The peace of God secures the believer, in every time of trouble, including the invasions of Jerusalem by...
  • Nebuchadnezzar, the Babylonian, c. 586 BC (foretold in Hab 1:5-11)
  • Antiochus Epiphanes, the Grecian, c. 175 BC (foretold in the context of Dan 8:23-27)
  • Vespasian and Titus, the Romans, c. 70 AD (foretold in Dan 9:26b)
  • The Antichrist, the final emperor of gentile world dominion, at the end of the Great Tribulation (foreshadowed by Antiochus Epiphanes and foretold in Dan 9:27).
       In the day of the Antichrist's terrible dominion, Israel will turn in desperation to the LORD in prayer. He will answer, delivering them and destroying their enemies (Isa 26:12-21).
In that day, the wrath of God will overtake 'the head of the house of the wicked' with woes (v.12,13; Hab 2:6,9,12,15,19).
17 Although the fig tree shall not blossom, neither [shall] fruit [be] in the vines;
the labour of the olive shall fail, and the fields shall yield no meat;
the flock shall be cut off from the fold, and [there shall be] no herd in the stalls:
18 Yet I will rejoice in the LORD, I will joy in the God of my salvation.
19 The LORD God [is] my strength, and he will make my feet like hinds' [feet],
and he will make me to walk upon mine high places.
To the chief singer on my stringed instruments.
Verse 17 describes the complete failure of commodities essential to life, during a time of trouble.
The LORD had foretold that such things would come upon Israel, in judgment for their sin (Deu 28:15-41). Yet, even in a time of deep distress, the LORD is Israel's hope, if only they would turn to Him (Jer 14:2-8).
Yet I will rejoice {ie., exult, triumph} in the LORD... the God of my salvation.
Habakkuk, no longer wrestling with the LORD, has found rest in Him.
Faith rests in the LORD alone...
  • I have limited understanding of His purposes,
    but I am convinced that His purposes are pure and sure.
    Therefore, I will trust Him, whatever the future holds.
  • I have no other means of salvation,
    for I am full of rottenness, and all of my resources have failed (v.16,17).
    My confidence is wholly in Him, who is full of life and power, to accomplish His purposes (v.13).
  • I rejoice, because the One, in whom I trust, is ever victorious.

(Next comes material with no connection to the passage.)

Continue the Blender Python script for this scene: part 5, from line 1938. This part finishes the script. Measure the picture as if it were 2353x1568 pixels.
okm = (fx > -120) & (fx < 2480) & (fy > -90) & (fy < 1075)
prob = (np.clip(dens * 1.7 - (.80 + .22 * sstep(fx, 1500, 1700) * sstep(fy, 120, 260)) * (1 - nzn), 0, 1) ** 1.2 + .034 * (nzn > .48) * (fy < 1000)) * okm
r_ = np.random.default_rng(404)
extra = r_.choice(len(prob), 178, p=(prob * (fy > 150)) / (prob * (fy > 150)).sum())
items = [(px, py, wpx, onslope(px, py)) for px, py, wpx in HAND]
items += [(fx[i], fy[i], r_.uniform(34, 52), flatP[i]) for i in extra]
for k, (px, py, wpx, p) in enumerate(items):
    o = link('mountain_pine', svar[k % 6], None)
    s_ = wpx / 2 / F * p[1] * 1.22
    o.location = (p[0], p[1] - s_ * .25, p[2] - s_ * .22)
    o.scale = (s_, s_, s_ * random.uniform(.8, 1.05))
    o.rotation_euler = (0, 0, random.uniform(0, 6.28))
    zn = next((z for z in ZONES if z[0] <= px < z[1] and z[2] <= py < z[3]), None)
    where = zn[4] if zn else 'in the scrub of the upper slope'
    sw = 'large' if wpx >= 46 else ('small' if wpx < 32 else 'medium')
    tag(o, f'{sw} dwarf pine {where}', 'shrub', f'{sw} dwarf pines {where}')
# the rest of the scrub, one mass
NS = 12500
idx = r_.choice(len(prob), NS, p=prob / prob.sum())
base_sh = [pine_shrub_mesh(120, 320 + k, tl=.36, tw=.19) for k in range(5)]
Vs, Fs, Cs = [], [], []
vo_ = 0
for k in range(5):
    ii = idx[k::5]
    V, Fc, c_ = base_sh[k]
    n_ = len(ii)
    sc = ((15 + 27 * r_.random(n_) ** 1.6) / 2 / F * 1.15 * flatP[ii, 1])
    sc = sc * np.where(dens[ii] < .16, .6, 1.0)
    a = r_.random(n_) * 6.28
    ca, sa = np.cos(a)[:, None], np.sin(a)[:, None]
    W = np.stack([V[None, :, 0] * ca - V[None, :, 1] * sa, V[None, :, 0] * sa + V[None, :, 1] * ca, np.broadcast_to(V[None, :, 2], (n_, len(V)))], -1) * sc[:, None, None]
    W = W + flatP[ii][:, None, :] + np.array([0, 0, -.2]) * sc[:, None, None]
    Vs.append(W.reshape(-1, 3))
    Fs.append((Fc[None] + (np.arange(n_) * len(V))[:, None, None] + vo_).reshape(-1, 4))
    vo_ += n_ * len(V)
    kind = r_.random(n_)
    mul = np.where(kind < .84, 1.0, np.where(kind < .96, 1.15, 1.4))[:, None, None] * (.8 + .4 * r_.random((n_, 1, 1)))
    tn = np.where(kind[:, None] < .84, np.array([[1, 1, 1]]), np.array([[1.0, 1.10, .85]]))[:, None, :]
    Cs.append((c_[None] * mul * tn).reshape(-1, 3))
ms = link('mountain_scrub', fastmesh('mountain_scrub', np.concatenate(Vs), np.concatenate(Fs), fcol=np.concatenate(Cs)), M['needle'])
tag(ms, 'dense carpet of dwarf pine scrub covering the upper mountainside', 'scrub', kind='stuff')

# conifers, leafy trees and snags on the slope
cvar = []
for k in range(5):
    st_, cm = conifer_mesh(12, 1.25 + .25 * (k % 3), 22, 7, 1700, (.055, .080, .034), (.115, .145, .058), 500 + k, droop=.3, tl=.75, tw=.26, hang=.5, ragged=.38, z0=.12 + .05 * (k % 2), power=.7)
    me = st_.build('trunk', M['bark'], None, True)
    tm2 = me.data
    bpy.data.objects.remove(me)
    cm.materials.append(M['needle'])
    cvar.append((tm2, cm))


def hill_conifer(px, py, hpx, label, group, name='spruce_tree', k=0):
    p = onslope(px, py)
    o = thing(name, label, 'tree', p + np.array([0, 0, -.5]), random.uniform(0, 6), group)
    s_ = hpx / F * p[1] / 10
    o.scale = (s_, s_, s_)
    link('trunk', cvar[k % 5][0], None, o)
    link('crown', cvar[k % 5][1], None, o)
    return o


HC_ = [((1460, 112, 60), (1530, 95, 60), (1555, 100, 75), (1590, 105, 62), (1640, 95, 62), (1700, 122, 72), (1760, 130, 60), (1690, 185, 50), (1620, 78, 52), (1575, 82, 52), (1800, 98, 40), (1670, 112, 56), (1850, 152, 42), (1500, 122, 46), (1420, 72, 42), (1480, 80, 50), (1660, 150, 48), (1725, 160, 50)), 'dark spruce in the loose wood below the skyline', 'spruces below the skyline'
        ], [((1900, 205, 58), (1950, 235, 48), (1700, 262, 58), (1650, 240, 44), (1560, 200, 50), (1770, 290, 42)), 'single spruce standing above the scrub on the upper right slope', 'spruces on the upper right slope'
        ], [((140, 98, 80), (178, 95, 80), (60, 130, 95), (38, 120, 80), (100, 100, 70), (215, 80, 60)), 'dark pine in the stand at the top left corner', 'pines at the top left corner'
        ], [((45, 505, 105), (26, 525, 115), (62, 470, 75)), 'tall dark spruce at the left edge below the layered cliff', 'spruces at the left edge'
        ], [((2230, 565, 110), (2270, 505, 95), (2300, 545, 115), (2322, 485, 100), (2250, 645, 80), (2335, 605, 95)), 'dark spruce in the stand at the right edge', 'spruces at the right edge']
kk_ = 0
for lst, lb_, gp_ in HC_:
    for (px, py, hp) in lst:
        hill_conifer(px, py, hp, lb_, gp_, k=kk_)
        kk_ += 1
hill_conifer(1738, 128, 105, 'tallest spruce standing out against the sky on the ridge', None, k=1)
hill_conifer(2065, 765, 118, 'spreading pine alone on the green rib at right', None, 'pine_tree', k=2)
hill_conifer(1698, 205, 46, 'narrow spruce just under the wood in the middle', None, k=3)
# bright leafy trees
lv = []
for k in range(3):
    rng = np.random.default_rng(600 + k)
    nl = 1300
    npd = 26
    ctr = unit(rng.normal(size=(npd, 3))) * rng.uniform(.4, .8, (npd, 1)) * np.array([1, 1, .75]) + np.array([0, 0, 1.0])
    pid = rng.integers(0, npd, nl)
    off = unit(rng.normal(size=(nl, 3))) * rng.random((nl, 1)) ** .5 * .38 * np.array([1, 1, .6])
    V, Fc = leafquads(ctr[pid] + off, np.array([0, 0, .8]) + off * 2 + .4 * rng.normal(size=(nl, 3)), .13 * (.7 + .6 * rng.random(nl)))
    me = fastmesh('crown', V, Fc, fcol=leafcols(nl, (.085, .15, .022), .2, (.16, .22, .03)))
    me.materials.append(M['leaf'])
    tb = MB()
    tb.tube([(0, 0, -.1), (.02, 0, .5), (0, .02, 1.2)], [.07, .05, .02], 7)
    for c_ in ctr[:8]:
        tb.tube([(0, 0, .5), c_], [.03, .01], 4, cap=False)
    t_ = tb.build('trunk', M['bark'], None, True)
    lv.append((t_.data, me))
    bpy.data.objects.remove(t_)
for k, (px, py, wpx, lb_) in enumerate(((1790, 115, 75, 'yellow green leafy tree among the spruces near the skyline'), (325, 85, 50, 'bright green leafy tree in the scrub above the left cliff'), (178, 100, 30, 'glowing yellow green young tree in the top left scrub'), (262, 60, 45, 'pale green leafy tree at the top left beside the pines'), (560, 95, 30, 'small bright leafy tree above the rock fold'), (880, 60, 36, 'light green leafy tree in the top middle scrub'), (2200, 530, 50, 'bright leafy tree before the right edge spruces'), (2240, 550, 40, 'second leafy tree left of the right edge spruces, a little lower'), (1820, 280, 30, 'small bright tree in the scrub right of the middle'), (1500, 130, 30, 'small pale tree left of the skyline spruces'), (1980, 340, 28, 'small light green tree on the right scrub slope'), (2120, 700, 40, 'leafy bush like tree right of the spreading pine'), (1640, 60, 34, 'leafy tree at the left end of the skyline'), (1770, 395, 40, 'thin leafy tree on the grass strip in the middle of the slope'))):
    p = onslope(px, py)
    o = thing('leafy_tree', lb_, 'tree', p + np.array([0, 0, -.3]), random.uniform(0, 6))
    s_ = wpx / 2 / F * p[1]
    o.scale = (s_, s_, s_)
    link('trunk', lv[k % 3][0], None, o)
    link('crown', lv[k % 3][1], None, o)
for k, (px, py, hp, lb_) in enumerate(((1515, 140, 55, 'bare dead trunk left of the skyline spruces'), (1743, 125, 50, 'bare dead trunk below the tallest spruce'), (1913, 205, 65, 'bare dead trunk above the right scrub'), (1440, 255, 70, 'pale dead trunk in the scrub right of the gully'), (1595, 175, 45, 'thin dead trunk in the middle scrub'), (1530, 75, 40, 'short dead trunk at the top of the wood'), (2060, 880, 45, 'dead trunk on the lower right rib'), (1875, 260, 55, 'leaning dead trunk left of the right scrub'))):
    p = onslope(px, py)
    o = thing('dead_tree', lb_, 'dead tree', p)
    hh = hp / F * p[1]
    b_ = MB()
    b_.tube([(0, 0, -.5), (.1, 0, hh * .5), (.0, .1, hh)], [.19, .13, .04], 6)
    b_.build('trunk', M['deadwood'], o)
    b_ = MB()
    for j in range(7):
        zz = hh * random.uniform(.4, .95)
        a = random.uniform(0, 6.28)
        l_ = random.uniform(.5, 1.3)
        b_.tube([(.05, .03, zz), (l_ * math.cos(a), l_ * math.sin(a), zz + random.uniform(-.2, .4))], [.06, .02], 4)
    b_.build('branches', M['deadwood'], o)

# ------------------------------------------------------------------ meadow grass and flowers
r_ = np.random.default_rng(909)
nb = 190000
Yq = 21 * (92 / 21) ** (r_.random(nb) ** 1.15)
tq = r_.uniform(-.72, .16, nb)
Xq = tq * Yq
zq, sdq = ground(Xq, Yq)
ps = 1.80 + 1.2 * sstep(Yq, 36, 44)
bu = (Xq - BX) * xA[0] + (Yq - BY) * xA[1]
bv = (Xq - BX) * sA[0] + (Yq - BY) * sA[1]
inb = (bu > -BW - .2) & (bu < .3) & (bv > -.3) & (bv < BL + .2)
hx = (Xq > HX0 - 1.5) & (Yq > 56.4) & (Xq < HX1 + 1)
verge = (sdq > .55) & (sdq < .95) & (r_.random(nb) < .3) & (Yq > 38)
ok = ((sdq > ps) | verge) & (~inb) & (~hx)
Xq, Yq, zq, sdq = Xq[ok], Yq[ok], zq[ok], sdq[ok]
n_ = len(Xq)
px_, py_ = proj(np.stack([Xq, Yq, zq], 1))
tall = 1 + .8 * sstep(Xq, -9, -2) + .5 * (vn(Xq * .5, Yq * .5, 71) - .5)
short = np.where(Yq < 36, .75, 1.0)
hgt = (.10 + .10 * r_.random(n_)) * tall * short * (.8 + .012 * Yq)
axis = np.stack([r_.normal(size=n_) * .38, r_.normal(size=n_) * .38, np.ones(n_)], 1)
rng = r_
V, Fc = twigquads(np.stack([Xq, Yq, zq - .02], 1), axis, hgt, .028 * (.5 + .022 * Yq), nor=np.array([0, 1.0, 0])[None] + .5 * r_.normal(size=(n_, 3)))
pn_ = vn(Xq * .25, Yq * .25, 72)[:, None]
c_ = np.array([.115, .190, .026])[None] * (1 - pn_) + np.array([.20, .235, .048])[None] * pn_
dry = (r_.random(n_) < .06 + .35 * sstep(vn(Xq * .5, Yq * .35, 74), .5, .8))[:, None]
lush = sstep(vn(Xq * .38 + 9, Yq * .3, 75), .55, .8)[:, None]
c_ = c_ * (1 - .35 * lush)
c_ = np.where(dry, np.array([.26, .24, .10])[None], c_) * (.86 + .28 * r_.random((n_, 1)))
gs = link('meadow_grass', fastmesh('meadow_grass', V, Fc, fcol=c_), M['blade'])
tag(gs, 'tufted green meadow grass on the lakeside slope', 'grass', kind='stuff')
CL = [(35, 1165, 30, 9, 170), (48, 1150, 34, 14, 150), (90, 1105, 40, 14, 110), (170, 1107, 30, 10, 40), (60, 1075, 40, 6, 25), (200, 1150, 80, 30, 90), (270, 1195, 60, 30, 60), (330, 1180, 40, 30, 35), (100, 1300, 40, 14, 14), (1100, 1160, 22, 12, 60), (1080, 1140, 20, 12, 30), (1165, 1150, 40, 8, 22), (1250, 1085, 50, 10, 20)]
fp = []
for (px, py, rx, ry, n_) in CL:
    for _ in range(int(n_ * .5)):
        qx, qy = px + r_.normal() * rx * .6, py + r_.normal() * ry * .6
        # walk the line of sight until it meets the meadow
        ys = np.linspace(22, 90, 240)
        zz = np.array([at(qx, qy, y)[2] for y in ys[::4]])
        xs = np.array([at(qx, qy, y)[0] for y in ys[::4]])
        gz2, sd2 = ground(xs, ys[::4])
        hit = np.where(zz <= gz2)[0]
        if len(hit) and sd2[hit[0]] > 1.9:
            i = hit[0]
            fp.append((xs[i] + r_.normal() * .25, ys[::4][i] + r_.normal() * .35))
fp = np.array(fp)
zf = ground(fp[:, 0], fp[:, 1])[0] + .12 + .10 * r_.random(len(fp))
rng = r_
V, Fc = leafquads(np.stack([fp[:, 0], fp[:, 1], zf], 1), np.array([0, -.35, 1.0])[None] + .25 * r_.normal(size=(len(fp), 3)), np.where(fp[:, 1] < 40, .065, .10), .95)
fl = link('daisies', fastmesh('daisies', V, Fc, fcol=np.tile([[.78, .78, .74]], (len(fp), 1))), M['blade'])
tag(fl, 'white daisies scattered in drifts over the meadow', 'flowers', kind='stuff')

    As He was, in the past, so, He is and will be, in the future. v.3-12; Isa 61:10,11
The LORD is my strength... he will make my feet like hind's feet, and he will make me to walk upon mine high places.
He makes the 'weak and trembling' confident. For in Him, they have sure footing in treacherous conditions, and sure victory over their enemies. The word for 'high places' {HB=bama', an elevation} has several connotations in scripture. Literally, it refers to the 'backs' of men or animals, or to elevated terrain ('hills'). However, frequently, the word is used metaphorically. The sense, here, may include all of the following...
  • The 'high places' of idolatrous worship, or the seat of an enemy's authority.
    The LORD destroys destructive evil influences, causing His people to triumph over them.
    eg., Num 33:52; Lev 26:30; Deu 33:29; cp. 2Cor 10:4,5
  • The heights of earthly blessing, to which God previously elevated His people, Israel,
    and to which He will eventually restore them (Deu 32:9-14).
  • The height of spiritual strength, to which the Lord raises otherwise weak believers.
    See Psa 18:30-33. This psalm was originally written by king David, to express his praise to God for deliverance from death under king Saul. But in multiple ways, the psalm looks beyond David's experience to that of his greater Son. It speaks of Christ's victory over sin and death and every ungodly enemy. The duplication of this psalm (in 2Samuel ch. 22) emphasizes the powerful work of God, in and through the Messiah.
    Those, who trust in Christ, are participants in His victory (1Joh 5:4,5).
  • The heavenly position, which pertains to believers, who are 'in Christ.'
    See Eph 1:3-9,20-23.
    Verse 19 and also Psa 18:33, refer to 'my high places.' Christ has been exalted to the position which is rightfully His, the highest place, at the Father's right hand. Those who believe God's promise of salvation, through Him, are 'in Christ.' Thus, to be seated with Him, in the heavenly places, is the rightful possession, or inheritance, of the person who makes the LORD God his strength.
       Habakkuk was absolutely certain that the LORD would fulfill His purpose (the salvation of His people), despite his limited understanding of seemingly contradictory difficulties. Likewise, regardless of fleshly weakness, fiery trials and persecution, God has pre-determined that the salvation, of all who are in Christ, will culminate in the promised inheritance (Eph 1:11-14). Then, we will be forever with our exalted Lord, where He is.
To the chief singer...
Those, who trust in LORD, have reason to sing joyfully.

This concludes the study in Habakkuk.